2. The believer sees God seated on a throne of judgment, where he has power over all created things; from which he knows all the actions and purposes of men; and from which he dispenses by secret and unobserved means judgment and justice in the world. To the true christian this is a point of faith, and it adds not a little to his comfort to know and to be assured, that the God whom men despise, and for whose service he is exposed to scorn-that he is the sovereign ruler of every thing, the judge of all the earth. But more especially it is his comfort to know, that he is so in that very character in which he is revealed in the gospel; yea, that Jesus Christ himself is now exalted as God-man to be a prince aş well as a saviour. "The Father judgeth no man, but hath committed all judgment to the Son." Were God really such in nature, as wicked men judge him to be, there would be no consolation in the contemplation of him. The ideas natural men entertain of God, are but so many different modifications of those horrific deities recognised by heathen nations.
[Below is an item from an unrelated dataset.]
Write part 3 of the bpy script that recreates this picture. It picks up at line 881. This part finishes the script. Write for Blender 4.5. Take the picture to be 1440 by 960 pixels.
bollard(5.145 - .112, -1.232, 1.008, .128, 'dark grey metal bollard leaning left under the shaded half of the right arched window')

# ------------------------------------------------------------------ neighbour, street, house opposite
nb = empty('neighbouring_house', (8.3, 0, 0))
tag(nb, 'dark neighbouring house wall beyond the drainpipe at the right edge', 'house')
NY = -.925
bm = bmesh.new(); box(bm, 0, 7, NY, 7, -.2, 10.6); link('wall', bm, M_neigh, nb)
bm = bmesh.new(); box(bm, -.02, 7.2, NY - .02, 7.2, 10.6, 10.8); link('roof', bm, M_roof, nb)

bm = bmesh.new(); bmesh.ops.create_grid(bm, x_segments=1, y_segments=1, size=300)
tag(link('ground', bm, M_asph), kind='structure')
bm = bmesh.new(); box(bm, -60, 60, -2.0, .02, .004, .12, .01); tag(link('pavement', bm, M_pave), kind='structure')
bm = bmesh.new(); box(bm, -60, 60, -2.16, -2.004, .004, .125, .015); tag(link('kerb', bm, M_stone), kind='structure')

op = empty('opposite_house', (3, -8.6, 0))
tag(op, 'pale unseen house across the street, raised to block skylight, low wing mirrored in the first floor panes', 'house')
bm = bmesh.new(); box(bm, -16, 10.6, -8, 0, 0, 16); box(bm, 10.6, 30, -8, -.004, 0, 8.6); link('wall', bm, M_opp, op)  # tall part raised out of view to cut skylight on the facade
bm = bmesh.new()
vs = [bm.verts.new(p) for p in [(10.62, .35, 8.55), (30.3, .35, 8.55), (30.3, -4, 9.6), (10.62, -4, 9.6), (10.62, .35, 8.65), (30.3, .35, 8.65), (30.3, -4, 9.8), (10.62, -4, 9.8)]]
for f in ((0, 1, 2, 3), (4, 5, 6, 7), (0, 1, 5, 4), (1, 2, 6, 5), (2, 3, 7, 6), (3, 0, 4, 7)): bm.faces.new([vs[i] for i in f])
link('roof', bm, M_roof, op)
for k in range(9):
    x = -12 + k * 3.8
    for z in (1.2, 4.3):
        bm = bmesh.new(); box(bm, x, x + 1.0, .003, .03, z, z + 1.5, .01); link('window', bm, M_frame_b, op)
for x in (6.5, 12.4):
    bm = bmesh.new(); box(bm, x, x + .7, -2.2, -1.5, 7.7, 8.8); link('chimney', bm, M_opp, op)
But the God of all the earth is the God, not of a heathen, not of a mere moralist, not of a formalist, not of a perverter of divine truth-none of these have any correct notion of the God of revelation-but he is the God of him that believes in Jesus, of the spiritual worshipper, of the humble penitent.

This throne is a throne of judgment, from which he declares his justice, ready to avenge the insults done to the holiness and purity of his name.